Growing up my parents drove a Chevette. It was a horrible looking car, I loved it.

Construction quality of the early Chevettes epitomized mid-1970's Detroit, a period when disgruntled workers sometimes welded Coke bottles into the sills of cars going down the assembly line, creating mysterious rattles that were impossible to fix.

kleinbl00: Filled with factual errors.

I agree with some of his choices but his reasoning is pretty terrible. For example, the Ford Explorer might well be considered "worst" for mainstreaming SUVs, but it mainstreamed SUVs by being a quantum leap ahead of the "utility vehicles" it evolved from. Before the Explorer there was the Bronco (going back to 1967) and Bronco II (going back to 1985). The Explorer used a compact truck chassis (not an F150 chassis as claimed) and didn't have the terrible twinbeam front suspension of the Bronco II. It also had four doors, allowing a family access to the category without requiring them to buy a Suburban (available since 1976). Pick on the Explorer for the type of vehicle it is all you want, but recognize that it became ubiquitous because it was actually a damn nice ride for the price.

The rest of his choices are arbitrary and ill-informed. The SVX, for example, was actually an exceptional little car, largely hindered by the lack of a manual transmission option. Subaru sold it as a sport-luxury vehicle to replace the XT-6 and it did that quite nicely. The design was actually licenced from Ford, who put it up at the Detroit Auto Show in 1986 as the Ford Probe VI (?) concept car. They, in turn, cribbed the window-within-a-window idea from any number of racers and exotics; Vectors had them, Lamborghinis had them, other less notable vehicles had them. The buying public wasn't in the mood primarily because the guys who were willing to put up with windows like that wanted a stick, not a slushbox.

In some cases he's just mean. The Pinto, despite having a bad rep, was no better or worse a car than its contemporary, the Chevy Vega. And as far as PR disasters that ended up being meaningless, what about Audi's misadventures in the '80s and Toyota's misadventures two years ago, both shamelessly rigged by 60 Minutes? Pintos simply weren't that dangerous, and since pretty much any American car of that vintage was similarly sucky, singling out the Pinto is lazy and not particularly insightful.

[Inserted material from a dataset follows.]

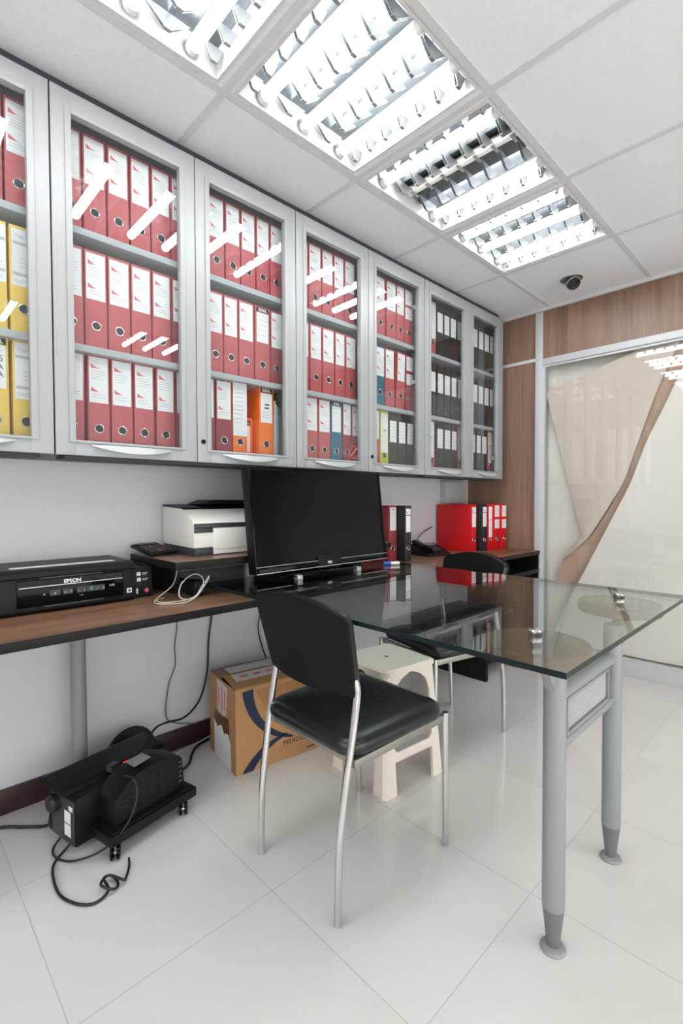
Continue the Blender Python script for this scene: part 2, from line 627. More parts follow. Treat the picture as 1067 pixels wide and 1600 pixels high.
for x0, x1, z0, z1 in ((WBX0, WBX0 + 0.04, WBZ0, WBZ1), (WBX1 - 0.04, WBX1, WBZ0, WBZ1), (WBX0 + 0.04, WBX1 - 0.04, WBZ1 - 0.04, WBZ1), (WBX0 + 0.04, WBX1 - 0.04, WBZ0, WBZ0 + 0.04), (-0.62, -0.58, WBZ0 + 0.04, WBZ1 - 0.04), (0.36, 0.40, WBZ0 + 0.04, WBZ1 - 0.04)):
    box(b, x0, x1, BY - 0.07, BY - 0.03, z0, z1)
w2 = struct('window_2', b, M_ALU)
b = new_bm(); box(b, WBX0 + 0.04, WBX1 - 0.04, BY - 0.053, BY - 0.047, WBZ0 + 0.04, WBZ1 - 0.04)
struct('pane', b, M_PARTGLASS, w2)
b = new_bm(); box(b, WX, RX, FY + 0.45, FY + 0.55, 0.0, CH + 0.25); struct('wall_far_backing', b, M_WALL)
b = new_bm(); box(b, WX, WX + 0.015, BY, 2.64, 0.0, 0.085, 0.003); struct('baseboard_left', b, M_BASE)

# ceiling: a slab with openings for the recessed luminaires
GX0, GX1 = -1.352, -0.803
ROWS_Y = [(-0.36, 0.186), (0.242, 0.786), (0.841, 1.382), (1.441, 1.981), (2.045, 2.585)]
ys_open = [BY]
for a_, c_ in ROWS_Y:
    ys_open += [a_, c_]
ys_open.append(FY + 1.2)
b = new_bm()
box(b, WX, GX0, BY, FY + 0.45, CH, CH + 0.02)
for i in range(0, len(ys_open) - 1, 2):
    box(b, GX0, GX1, ys_open[i], min(ys_open[i + 1], FY + 0.45), CH, CH + 0.02)
SX0, SX1 = 0.405, 0.955                      # a second, unseen run of luminaires added to brighten the room
box(b, GX1, SX0, BY, FY + 0.45, CH, CH + 0.02)
for i in range(0, len(ys_open) - 1, 2):
    box(b, SX0, SX1, ys_open[i], min(ys_open[i + 1], FY + 0.45), CH, CH + 0.02)
box(b, SX1, RX, BY, FY + 0.45, CH, CH + 0.02)
struct('ceiling', b, M_CEIL)
b = new_bm(); box(b, WX - 0.1, RX + 0.1, BY - 0.1, FY + 0.55, CH + 0.25, CH + 0.3); struct('ceiling_slab', b, M_WALL)

# exposed T-bar grid
b = new_bm()
for gx in (-1.368, -0.786, -0.19, 0.388, 0.972, 1.57):
    box(b, gx - 0.012, gx + 0.012, BY, FY, CH - 0.004, CH - 0.0002)
gys = [-0.987, -0.387, 0.214, 0.814, 1.412, 2.013, 2.612, 3.205]
gxs = [WX, -1.368, -0.786, -0.19, 0.388, 0.972, 1.57]
for gy in gys[:-1]:
    for x0, x1 in zip(gxs, gxs[1:]):
        box(b, x0 + 0.012, x1 - 0.012, gy - 0.012, gy + 0.012, CH - 0.004, CH - 0.0002)
struct('trim_1', b, M_TBAR)
b = new_bm(); box(b, WX, RX, FY - 0.022, FY - 0.0005, CH - 0.022, CH - 0.0005, 0.002); struct('trim_2', b, M_TBAR)

# far wall: aluminium framing, oak laminate panels and a big glazed bay
PX0, PX1 = -1.461, -1.412
b = new_bm(); box(b, PX0, PX1, FY - 0.012, FY + 0.05, 0.0, CH - 0.022, 0.003); struct('trim_3', b, M_ALU)
b = new_bm(); box(b, PX1, RX, FY - 0.012, FY + 0.05, 1.978, 2.022, 0.004); struct('trim_4', b, M_ALU)
b = new_bm(); box(b, WX, PX0, FY - 0.010, FY + 0.05, 2.012, 2.034, 0.003); struct('trim_5', b, M_ALU)
b = new_bm(); box(b, PX1, RX, FY - 0.012, FY + 0.05, 0.0, 0.093, 0.003); struct('baseboard_far', b, M_ALU)
b = new_bm()
box(b, WX, PX0, FY, FY + 0.04, 0.0, 2.012)
box(b, WX, PX0, FY, FY + 0.04, 2.034, CH)
struct('wall_far', b, M_WOODPANEL)
b = new_bm(); box(b, PX1, RX, FY, FY + 0.04, 2.022, CH); struct('wall_far_header', b, M_WOODPANEL)
b = new_bm()
for x0, x1, z0, z1 in ((PX1, PX1 + 0.012, 0.093, 1.978), (RX - 0.012, RX, 0.093, 1.978), (PX1 + 0.012, RX - 0.012, 1.966, 1.978), (PX1 + 0.012, RX - 0.012, 0.093, 0.105)):
    box(b, x0, x1, FY + 0.002, FY + 0.03, z0, z1)
wf = struct('window_1', b, M_ALU)
b = new_bm(); box(b, PX1 + 0.012, RX - 0.012, FY + 0.010, FY + 0.016, 0.105, 1.966)
struct('pane', b, M_PARTGLASS, wf)


# cloth sheets hanging behind the glazed bay
def sheet_pale(u, v):
    x = PX1 - 0.02 + u * (RX - PX1)
    z = 0.02 + v * 2.05
    s = (x + 1.43) * 0.86 - (z - 0.6) * 0.5        # across the diagonal drape
    return (x, FY + 0.094 + 0.006 * sin(s * 9.0) + 0.004 * sin(s * 21 + 1), z)


b = new_bm(); grid_sheet(b, sheet_pale, 90, 70, 0.003)
tag(emit('curtain_sheet', b, M_CLOTHPALE), 'pale cream sheet hanging furthest back behind the glass partition', 'curtain')


def lerp2(pts, t):
    """Point at parameter t (0..1) along a polyline by index."""
    k = t * (len(pts) - 1)
    i = min(int(k), len(pts) - 2)
    f = k - i
    return Vector(pts[i]).lerp(Vector(pts[i + 1]), f)


UP_CURVE = smooth_path([(-1.297, 0.661, 0), (-1.150, 0.80, 0), (-1.058, 0.945, 0), (-0.985, 1.075, 0), (-0.925, 1.191, 0), (-0.841, 1.457, 0), (-0.746, 1.746, 0), (-0.640, 1.99, 0)], 6)
LO_CURVE = smooth_path([(-1.36, 0.112, 0), (-1.27, 0.345, 0), (-1.154, 0.595, 0), (-1.02, 0.885, 0), (-0.888, 1.175, 0), (-0.806, 1.416, 0), (-0.711, 1.632, 0), (-0.56, 1.99, 0)], 6)
FOLD_CURVE = smooth_path([(-1.40, 0.112, 0), (-1.36, 0.40, 0), (-1.297, 0.655, 0), (-1.12, 0.83, 0), (-0.945, 1.15, 0), (-0.855, 1.42, 0), (-0.76, 1.73, 0), (-0.65, 1.99, 0)], 6)
L_EDGE = [(-1.297, 0.661, 0), (-1.176, 0.844, 0), (-1.255, 1.165, 0), (-1.334, 1.487, 0), (-1.413, 1.809, 0), (-1.13, 1.89, 0), (-0.847, 1.975, 0), (-0.70, 1.99, 0)]


def sheet_upper(u, v):
    a = lerp2(L_EDGE, v)
    c = lerp2(UP_CURVE, v)
    p = a.lerp(c, u)
    y = FY + 0.048 - 0.016 * sin(u * pi * 0.5) + 0.014 * max(0.0, (u - 0.75) / 0.25) ** 2
    return (p.x, y, p.y)


b = new_bm(); grid_sheet(b, sheet_upper, 30, 60, 0.003)
tag(emit('curtain_drape', b, M_CLOTH), 'beige cloth with a slanted top edge slipping down behind the glass', 'curtain')


def sheet_fold(u, v):
    a = lerp2(FOLD_CURVE, v)
    c = lerp2(LO_CURVE, v)
    p = a.lerp(c, u)
    return (p.x, FY + 0.062 + 0.020 * sin(u * pi * 0.5), p.y)


b = new_bm(); grid_sheet(b, sheet_fold, 10, 60, 0.003)
tag(emit('curtain_fold', b, M_CLOTHTAN), 'diagonal fold, shade coloured tan, between the two beige cloths behind glass', 'curtain')


def sheet_lower(u, v):
    c = lerp2(LO_CURVE, v)
    far = Vector((RX - 0.02, c.y, 0))
    p = c.lerp(far, u)
    s = u * (1.2 - 0.4 * v) * 3
    return (p.x, FY + 0.036 + 0.018 * (1 - cos(min(s, 1.0) * pi)) * 0.5 + 0.010 * sin(s * 7), p.y)


b = new_bm(); grid_sheet(b, sheet_lower, 60, 60, 0.003)
tag(emit('curtain_flap', b, M_CLOTHPALE), 'cream cloth right of the tan fold behind the glass', 'curtain')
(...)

Listing cars like the Bricklin also shows the scatter-shot and asinine approach of the author. Realistically speaking, the Bricklin wasn't any more of a piece of shit than the DeLorean, but Robert Zemeckis didn't put one in a movie.

Finally, he picks and chooses his facts as he sees fit. Corvairs were about as dangerous as the Porsche 911s of the time for the exact same reason - they had lots of oversteer and were tail-heavy and if you grew up driving Bel Airs, they would surprise you. Every car had an "entymologist's" steering column at the time, but not every car got witch-hunted by Ralph Nader. Finally, the 65-69 Corvair answered pretty much every bitch Nader had (not all of mine; their fan belt arrangement was f'ing terrible) and is still widely acknowledged as one of Detroit's more interesting designs (compare and contrast with, say, the Fiero).

If I had to guess, the author is cribbing heavily from this book:

http://www.amazon.com/Lemons-Worlds-Worst-Timothy-Jacobs/pro...

...which was given to me long ago as a gift, and sucks in the exact same directions as this man's article.